The ugly truth of congressional efforts to overhaul the U.S. tax code was revealed this week, when a nonpartisan committee of tax specialists released an analysis of the Senate’s bill.
In op-ed pages and press conferences, Senate Majority Leader Mitch McConnell and House Speaker Paul Ryan have tried to sell their tax plans as tax relief for America’s working families.
“You deserve an economy that lives up to its potential once again: with more jobs, fairer taxes and bigger paychecks. That’s why we are working so hard in Congress to pass tax reform,” McConnell wrote as tax legislation was being written earlier this fall.
But since then, congressional leaders have come up with a tax plan that slashes taxes on corporations and the super-rich at the expense of the middle class. Even McConnell was forced to admit, exactly a month after his op-ed, that the Senate proposal would raise taxes on some middle-class families.
In its analysis, the Joint Committee on Taxation of the U.S. Congress exposed the Senate bill for what it really is – a Trojan horse for working families that claims to be a gift but will wreak havoc in their lives.

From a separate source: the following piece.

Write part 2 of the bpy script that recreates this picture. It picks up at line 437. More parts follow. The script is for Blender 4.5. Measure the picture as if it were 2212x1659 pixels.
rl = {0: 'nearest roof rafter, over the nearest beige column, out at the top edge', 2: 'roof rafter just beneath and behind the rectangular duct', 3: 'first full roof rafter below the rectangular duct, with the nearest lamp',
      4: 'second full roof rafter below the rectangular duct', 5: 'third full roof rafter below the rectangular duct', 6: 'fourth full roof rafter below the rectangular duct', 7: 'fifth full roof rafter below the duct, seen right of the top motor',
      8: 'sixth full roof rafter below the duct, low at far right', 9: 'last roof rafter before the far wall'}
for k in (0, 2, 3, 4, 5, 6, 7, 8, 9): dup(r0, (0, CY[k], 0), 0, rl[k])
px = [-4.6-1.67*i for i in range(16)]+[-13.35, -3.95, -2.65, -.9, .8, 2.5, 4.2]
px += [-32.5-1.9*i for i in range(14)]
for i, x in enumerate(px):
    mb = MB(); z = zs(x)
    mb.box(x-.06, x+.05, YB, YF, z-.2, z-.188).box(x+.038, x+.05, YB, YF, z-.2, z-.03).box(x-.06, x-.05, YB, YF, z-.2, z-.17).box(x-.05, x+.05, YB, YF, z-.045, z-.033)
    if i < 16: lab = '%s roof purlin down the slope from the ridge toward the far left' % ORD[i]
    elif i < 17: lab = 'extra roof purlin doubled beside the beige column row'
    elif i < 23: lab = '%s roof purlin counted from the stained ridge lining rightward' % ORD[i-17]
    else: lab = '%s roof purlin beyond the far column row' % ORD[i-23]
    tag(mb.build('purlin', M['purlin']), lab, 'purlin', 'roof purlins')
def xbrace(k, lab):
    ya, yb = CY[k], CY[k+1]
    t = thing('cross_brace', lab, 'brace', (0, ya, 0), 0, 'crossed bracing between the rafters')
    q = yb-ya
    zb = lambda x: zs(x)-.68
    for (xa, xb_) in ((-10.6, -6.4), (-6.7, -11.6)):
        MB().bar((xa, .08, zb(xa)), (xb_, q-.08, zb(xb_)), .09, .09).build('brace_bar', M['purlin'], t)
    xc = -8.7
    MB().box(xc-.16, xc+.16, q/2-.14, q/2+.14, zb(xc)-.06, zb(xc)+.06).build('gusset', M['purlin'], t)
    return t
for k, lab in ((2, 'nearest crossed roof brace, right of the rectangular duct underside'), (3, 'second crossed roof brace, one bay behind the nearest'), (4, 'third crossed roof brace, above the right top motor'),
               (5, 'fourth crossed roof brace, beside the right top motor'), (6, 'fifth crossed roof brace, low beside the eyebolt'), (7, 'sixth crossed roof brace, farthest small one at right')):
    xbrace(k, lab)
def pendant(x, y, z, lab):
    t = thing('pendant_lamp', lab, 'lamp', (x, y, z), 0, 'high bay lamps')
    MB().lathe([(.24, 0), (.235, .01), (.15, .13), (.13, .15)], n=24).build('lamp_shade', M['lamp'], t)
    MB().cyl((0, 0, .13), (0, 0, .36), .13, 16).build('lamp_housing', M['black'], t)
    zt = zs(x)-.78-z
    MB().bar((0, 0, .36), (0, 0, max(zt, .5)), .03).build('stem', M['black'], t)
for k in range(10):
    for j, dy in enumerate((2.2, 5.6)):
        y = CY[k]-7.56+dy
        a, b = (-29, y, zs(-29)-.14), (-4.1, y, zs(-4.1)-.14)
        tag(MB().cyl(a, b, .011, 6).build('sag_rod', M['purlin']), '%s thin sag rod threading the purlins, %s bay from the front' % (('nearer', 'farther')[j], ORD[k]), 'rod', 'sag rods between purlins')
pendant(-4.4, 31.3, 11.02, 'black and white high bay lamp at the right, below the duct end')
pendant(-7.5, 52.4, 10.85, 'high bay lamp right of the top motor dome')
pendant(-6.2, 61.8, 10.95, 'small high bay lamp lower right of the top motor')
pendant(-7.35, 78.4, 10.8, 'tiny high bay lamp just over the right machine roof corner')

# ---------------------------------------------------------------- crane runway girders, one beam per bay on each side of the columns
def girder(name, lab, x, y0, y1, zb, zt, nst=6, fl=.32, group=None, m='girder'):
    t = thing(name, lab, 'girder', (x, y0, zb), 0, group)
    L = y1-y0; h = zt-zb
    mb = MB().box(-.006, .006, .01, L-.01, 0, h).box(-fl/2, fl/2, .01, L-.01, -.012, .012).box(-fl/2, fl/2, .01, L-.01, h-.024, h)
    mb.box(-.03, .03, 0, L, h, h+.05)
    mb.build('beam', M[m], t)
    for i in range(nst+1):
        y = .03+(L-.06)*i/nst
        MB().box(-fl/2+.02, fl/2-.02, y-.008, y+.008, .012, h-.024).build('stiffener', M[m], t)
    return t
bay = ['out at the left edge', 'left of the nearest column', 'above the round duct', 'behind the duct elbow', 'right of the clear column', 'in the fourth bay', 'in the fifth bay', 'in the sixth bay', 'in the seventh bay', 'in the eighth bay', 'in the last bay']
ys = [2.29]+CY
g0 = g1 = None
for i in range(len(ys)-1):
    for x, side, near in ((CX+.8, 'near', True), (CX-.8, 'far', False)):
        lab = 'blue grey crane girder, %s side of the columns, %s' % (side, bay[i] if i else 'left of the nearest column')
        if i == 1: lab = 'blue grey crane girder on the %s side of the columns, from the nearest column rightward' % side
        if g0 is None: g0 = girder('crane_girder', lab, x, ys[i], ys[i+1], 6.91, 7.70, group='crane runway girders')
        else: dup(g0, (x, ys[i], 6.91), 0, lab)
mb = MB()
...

The bill, which passed the Senate Finance Committee late Thursday, would give trillions in new tax breaks to corporations and millionaires, paid for by raising taxes on the average family. Tax increases for working families would begin in the year 2021 and shoot up from there. By 2027, most people earning under $75,000 would be paying more in taxes than they do now.
Going After Health Care Again
On top of tax hikes for working people, the Senate bill contains another last-minute attempt to undermine the Affordable Care Act (ACA), after repeated failures to kill the law known as Obamacare.
Senators added a provision to eliminate the ACA’s individual mandate – one of main ways in which the law keeps premiums affordable and protects people with pre-existing conditions. Removing the requirement that everyone should carry insurance would increase the number of uninsured Americans by 13 million over the next decade and lead to a rise in health insurance premiums, preventing many more people from buying insurance.
At the same time, corporations and the super wealthy would enjoy the bill’s new tax breaks for private jets.
Meanwhile, the House of Representatives on Thursday approved its own version of the bill, which also benefits corporations and the super-rich at the expense of average Americans.
Despite the bill’s provisions to reward corporations for outsourcing American jobs, Ryan said before the vote, “Passing this bill is the single biggest thing we can do to grow the economy, to restore opportunity and help those middle-income families who are struggling.”
Even as their true intentions are revealed, congressional leaders insist on presenting their tax schemes as a gift for working families. But we can see inside their Trojan horse, and we know what it’s hiding.